◆ Problem statement:
Using the data below, copy every line that contains the word "scene".

Saved entries:
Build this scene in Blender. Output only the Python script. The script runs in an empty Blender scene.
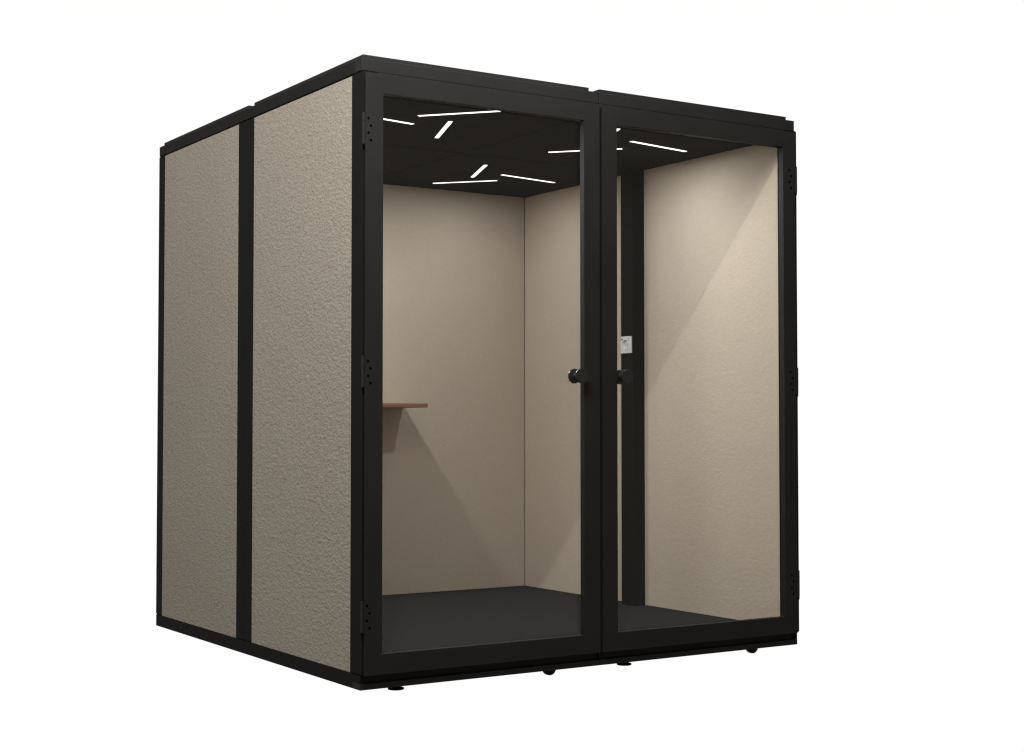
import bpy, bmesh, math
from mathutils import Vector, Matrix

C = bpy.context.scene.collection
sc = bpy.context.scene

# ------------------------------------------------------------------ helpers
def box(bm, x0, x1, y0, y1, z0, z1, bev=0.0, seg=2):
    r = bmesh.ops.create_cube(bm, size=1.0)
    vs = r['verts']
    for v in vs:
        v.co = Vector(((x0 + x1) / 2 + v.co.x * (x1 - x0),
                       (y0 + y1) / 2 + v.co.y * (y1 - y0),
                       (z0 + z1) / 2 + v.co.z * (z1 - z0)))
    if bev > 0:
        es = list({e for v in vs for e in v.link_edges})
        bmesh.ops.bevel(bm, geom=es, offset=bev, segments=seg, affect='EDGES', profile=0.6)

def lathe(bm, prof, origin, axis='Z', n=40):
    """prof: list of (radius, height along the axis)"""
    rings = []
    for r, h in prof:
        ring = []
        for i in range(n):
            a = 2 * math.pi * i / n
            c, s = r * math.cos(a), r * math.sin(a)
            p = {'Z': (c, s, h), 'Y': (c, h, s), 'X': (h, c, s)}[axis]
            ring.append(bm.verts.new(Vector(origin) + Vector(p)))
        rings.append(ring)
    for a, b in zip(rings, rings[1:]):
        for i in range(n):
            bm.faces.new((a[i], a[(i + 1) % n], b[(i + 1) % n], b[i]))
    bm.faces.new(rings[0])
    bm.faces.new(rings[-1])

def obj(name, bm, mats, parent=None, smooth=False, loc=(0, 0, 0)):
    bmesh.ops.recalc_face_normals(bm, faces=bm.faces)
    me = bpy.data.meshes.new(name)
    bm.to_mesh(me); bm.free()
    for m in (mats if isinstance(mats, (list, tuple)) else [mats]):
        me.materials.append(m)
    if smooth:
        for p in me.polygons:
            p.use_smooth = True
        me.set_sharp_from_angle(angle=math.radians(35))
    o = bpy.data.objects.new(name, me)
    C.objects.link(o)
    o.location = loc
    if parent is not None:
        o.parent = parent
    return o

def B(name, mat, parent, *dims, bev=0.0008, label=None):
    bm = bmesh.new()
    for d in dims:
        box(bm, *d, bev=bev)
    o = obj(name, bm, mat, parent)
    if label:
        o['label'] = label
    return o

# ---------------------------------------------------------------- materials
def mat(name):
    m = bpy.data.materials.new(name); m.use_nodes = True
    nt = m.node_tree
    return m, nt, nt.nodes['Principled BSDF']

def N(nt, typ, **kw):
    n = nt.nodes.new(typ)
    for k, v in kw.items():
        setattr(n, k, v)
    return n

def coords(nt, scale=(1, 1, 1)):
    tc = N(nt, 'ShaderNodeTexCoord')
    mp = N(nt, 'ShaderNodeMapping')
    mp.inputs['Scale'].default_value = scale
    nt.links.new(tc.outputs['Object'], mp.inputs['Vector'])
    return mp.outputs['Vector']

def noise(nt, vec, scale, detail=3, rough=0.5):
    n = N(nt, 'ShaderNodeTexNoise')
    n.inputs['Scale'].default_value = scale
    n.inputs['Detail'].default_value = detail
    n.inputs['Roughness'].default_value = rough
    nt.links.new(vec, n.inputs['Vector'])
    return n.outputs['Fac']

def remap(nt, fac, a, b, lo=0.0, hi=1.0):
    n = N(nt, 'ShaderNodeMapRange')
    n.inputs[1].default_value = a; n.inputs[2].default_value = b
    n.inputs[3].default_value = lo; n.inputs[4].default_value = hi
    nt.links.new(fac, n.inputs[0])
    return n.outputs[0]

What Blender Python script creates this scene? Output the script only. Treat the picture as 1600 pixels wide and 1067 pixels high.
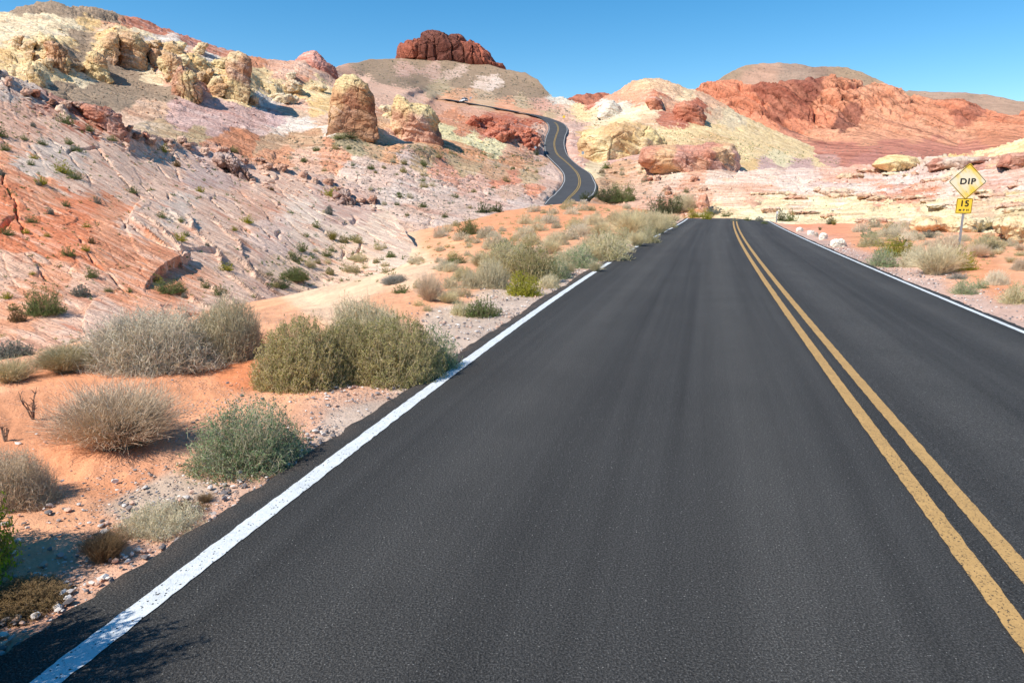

◆ Final result:
Build this scene in Blender. Output only the Python script. The script runs in an empty Blender scene.
C = bpy.context.scene.collection
sc = bpy.context.scene
What Blender Python script creates this scene? Output the script only. Treat the picture as 1600 pixels wide and 1067 pixels high.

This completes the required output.